We perform a long-period waveform inversion of earthquakes to determine the focal mechanism solutions^11,40 based on a global-averaged one-dimensional (1-D) velocity model⁴¹. We determine a set of hypocentral parameters that generate the best-fit synthetic waveforms⁴². The focal mechanism solutions of the earthquakes are determined based on 5 seismic records of 0.05–0.1 Hz in regional distance (Fig. 2).

The hypocentral parameters of the earthquakes are refined using VELHYPO based on the P and S arrival times (see supplementary materials)^43,44. This method is effective for the determination of hypocentral parameters of earthquakes in media with poorly known velocity structures (see supplementary materials). We implement a 1-D velocity model as the initial model⁴⁵. We analyze 14 to 34 three-component waveforms of each earthquake for the hypocentral-parameter inversion. The average P and S travel time residuals are 6.1 × 10⁻⁶ s and 4.9 × 10⁻³ s, and their standard deviations are 0.0489 s and 0.1948 s, respectively (see supplementary materials). The horizontal and vertical location errors at the 95% confidence level are 9.7 m and 24.3 m.
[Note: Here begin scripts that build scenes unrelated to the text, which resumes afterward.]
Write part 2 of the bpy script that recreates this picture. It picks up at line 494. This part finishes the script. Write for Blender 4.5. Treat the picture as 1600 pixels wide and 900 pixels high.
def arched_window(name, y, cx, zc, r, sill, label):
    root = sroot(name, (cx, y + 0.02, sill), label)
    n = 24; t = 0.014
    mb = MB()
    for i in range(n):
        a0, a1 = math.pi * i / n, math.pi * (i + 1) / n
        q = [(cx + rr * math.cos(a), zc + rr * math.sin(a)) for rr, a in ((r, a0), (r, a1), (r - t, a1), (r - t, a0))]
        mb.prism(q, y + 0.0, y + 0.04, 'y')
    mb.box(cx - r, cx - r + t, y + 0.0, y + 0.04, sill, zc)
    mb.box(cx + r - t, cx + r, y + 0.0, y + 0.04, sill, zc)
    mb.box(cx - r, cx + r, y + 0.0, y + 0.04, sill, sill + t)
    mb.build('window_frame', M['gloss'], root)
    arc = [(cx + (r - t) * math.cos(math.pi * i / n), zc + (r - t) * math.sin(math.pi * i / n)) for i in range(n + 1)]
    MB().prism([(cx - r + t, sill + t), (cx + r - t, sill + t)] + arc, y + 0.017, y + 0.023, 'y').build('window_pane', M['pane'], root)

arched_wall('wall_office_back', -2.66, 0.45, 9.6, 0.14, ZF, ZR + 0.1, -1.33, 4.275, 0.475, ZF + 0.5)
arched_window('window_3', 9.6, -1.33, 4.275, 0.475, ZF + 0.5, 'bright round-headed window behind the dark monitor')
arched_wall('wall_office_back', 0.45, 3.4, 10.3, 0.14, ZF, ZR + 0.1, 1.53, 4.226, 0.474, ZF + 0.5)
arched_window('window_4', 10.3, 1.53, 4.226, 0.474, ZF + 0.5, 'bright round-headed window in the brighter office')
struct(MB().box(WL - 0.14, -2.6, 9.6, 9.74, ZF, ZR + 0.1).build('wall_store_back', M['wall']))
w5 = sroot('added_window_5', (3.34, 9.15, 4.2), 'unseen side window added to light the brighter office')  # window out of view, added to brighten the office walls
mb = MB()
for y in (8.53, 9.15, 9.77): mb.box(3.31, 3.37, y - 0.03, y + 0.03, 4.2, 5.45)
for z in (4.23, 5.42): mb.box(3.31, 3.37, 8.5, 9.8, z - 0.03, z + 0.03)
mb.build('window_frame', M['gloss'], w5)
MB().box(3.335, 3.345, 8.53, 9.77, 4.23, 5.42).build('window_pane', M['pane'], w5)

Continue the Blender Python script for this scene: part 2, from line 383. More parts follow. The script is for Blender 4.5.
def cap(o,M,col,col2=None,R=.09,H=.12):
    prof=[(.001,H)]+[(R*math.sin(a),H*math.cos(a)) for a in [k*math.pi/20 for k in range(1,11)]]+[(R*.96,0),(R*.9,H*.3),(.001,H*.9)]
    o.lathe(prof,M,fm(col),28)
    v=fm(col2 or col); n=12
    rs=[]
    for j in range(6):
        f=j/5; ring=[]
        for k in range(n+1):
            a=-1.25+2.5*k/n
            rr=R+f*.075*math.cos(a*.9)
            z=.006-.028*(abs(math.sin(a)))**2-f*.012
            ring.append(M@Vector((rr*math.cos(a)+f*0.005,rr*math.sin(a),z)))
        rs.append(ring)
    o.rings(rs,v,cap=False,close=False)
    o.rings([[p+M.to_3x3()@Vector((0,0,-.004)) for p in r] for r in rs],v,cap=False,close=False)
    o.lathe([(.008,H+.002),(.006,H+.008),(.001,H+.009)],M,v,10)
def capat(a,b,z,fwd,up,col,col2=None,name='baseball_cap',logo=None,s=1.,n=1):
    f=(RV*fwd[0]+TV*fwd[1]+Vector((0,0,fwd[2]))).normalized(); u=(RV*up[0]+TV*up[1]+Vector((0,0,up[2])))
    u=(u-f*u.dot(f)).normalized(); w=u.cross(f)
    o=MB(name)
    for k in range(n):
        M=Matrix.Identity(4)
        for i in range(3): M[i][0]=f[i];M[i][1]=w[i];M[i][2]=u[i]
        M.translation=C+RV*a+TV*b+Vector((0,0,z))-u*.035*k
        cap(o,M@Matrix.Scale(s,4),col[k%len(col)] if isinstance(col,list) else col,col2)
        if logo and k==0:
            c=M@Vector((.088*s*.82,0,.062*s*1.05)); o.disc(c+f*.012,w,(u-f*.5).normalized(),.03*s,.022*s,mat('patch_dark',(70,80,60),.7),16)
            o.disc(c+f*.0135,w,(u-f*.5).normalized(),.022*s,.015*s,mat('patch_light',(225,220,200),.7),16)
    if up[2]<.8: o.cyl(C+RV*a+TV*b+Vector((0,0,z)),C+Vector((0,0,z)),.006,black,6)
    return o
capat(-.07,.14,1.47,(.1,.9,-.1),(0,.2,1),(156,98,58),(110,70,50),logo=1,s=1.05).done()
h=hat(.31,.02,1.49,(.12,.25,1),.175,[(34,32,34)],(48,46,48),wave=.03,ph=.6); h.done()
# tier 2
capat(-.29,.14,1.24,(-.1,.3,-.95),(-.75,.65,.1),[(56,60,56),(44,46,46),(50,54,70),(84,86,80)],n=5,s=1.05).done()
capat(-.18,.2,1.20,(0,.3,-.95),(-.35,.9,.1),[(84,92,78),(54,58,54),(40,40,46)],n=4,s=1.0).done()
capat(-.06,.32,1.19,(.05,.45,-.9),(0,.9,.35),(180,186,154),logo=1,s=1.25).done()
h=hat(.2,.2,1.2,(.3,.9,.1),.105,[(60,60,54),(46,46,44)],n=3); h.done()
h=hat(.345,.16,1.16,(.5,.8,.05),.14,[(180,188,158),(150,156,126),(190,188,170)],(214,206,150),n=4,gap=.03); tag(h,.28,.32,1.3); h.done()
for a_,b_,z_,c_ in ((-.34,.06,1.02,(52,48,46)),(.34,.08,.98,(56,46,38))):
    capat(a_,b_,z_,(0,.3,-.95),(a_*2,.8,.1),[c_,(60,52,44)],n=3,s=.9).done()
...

The origin time and hypocenter errors are sufficiently small.

The induced Coulomb stress change, ΔCFS can be represented by^46,47

$${\rm{\Delta }}\mathrm{CFS}={\rm{\Delta }}\tau -\mu ^{\prime} \,{\rm{\Delta }}{\sigma }_{n},$$

(2)

where Δτ is the shear stress change, μ′ is the effective frictional coefficient, and Δσ_n is the normal stress change. We set the effective frictional coefficient μ′ to be 0.4^{11,22,32,47,48}. The fault dimension is assumed to follow an empirical relationship with the seismic moment⁴⁹. The ambient compressional stress field is oriented in the N77°E direction, with a strength of 65 bars^6,7,11,22 (Fig. 1). In addition, we set the lithospheric Young’s modulus to be 80 GPa and the Poisson’s ratio to be 0.25^11,22,46,47. The Coulomb stress changes induced by the earthquakes are calculated for media with strike-slip faults in the optimal orientation or given orientation⁵⁰.